With their latest release, Ellipsis, Scottish trio Biffy Clyro have lost some of their ease. The album doesn’t have the same subtle power that weaves through the brighter spots in the band’s discography and instead relies on clichéd metaphors and abrupt jumps in tone. Each of the 11 tracks could be from a different album, fighting against each other during transitions. Ellipsis breaks from the Biffy Clyro standard and the result is messy.

Gone is the very strange and kind of amazing energy and conviction of the “Saturday Superhouse”-era. In place of punchy, fast paced anthems of the mediocre are the elongated musings of sixteen-year-old suburbanites as relayed by Biffy Clyro. Instead of being a quirky set of solid tracks, Biffy Clyro seem to be having an identity crisis. Ellipsis doesn’t feel like their own, more like an album of covers.

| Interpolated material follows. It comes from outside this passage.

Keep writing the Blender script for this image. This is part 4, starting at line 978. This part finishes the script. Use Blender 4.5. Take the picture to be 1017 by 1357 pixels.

On the opening track, “Wolves of Winter,” the mood shifts often and violently. Vocalist Simon Neil goes from singing lines from your middle school math class posters like, “Just remember, no I in team/There’s two in brilliant,” to referencing kingdoms of blood. The song is packed with strange transitions and odd sound effects that are jarring at best. This cacophony sets the tone for the rest of the album as the group delves deeper into themes of frenemies, being let down by literally everyone, technosexuality and more blood.

Ellipsis’ highlights come at the end and are, somewhat surprisingly, the album’s gentlest tracks. “Small Wishes” is a happy, lackadaisical tune that tackles universally truthful personal themes. The aggressive finger-pointing that tinges the lyrics in most other songs on Ellipsishere is replaced with lines that detail a stagnant life in plain language. There’s acceptance in each word that feels truer to a band of grown men than lyrics like, “you only fuck computers.”

Another bright spot is “Howl,” a catchy track about howling like an animal when you just don’t know what to say. It’s fun and a little weird and sounds like the Biffy Clyro of old. Not being able to adequately explain the stubbornness of your nature to your loved ones is rough. But instead of making “Howl” a dirge, they’ve crafted it more as something of a release. Neil actually howls throughout the three minutes and thirty-three seconds à la “Werewolves of London” and makes you want to howl right along with.

Unfortunately, the majority of the album is a forgettable blend of aggressive tracks centered around clichéd phrases and ballads that sound like they were written solely to break up said aggressive tracks. Even with “Small Wishes” and “Howl,” nothing on Ellipsis is striking in the way that Biffy Clyro songs so often have been in the past. Against their own standards, their latest just can’t stand on its own.